Interesting thought there. Always a possibility given high enough power outputs and frequencies. I'd think that fade-out would be a huge, possibly insurmountable problem in such a "walkman" though. Portable radios even with advanced active tuning and signal filtering still work best when they stay in one place. Automobile radios with their large antennas and great ground planes (the car chassis) are about the only reliable-in-motion radio receivers I know of.


In 1914 the Diplomatic Corps of each of the great powers were entirely reliant on telegrams. Messages were often taking up to a day to be formatted, encoded, dispatched, received, decoded and delivered. In several incidences diplomatic messages were being sent that had already been made obsolete by the rapid rate of events.
In short, Governments were flailing around in the dark with insufficient information about events in distant capitals, this bred a climate of acute and increasing paranoia as events proceeded.

Had radio been in common usage in 1914 the governments would have had more information to work with and that information would have been timely in its arrival. Under those circumstances events could and probably would have proceeded very differently; the war may have been restricted the Balkans or avoided entirely.

Hadn't realized telegraphy was still that slow and unreliable that late.

In that case the avoidance of OTL's WW1 seems a possble major (yes, snowy) Butterfly. I'm having a hard time believeing you'll avoid such a war entirely, though, given the huge international and internal factors. I think it'd take more to avoid some sort of apocalyptic showdown given the alliances, revanchism, German fears of a growing Russia, etc.


Seems like overlap with early transistors as well (though that idea had some more contention)...

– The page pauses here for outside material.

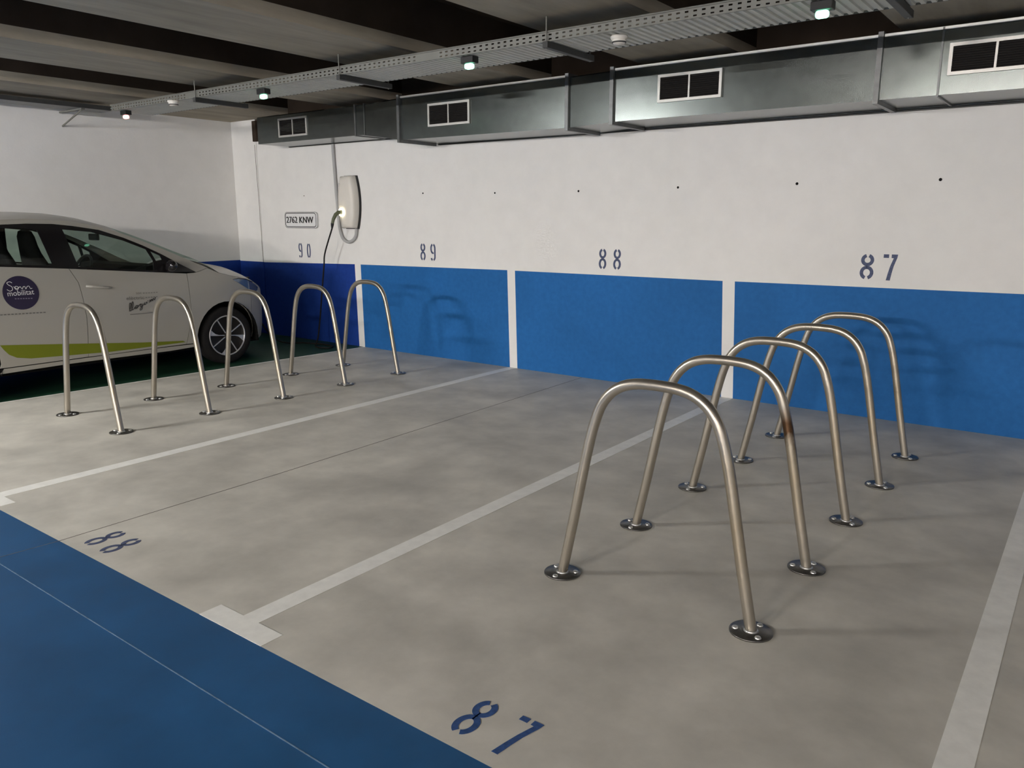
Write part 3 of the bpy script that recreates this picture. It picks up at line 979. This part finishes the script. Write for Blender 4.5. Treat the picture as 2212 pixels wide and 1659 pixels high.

Always a possibility. I'd love to (time permitting) merge the ideas into a "electro-tech wank" TL. See how close to Electropunk I could get before the plausibility walls were to high to jump. :D
 
If radio was invented earlier, maybe they would have had commercial broadcasts earlier, like the World Series. If the WS was broadcast on radio earlier than it was, the Black Sox scandal might not have happened since they would have been playing for bigger stakes.

Trufax. :D
 
The Russian civil war would be more interesting if both sides could use radios and if radios were more widespread. After all, of all the news medium at the time, it is the one who requires the least education (you don't have to read or write) or the smallest thought process (they said it on the radio, must be true).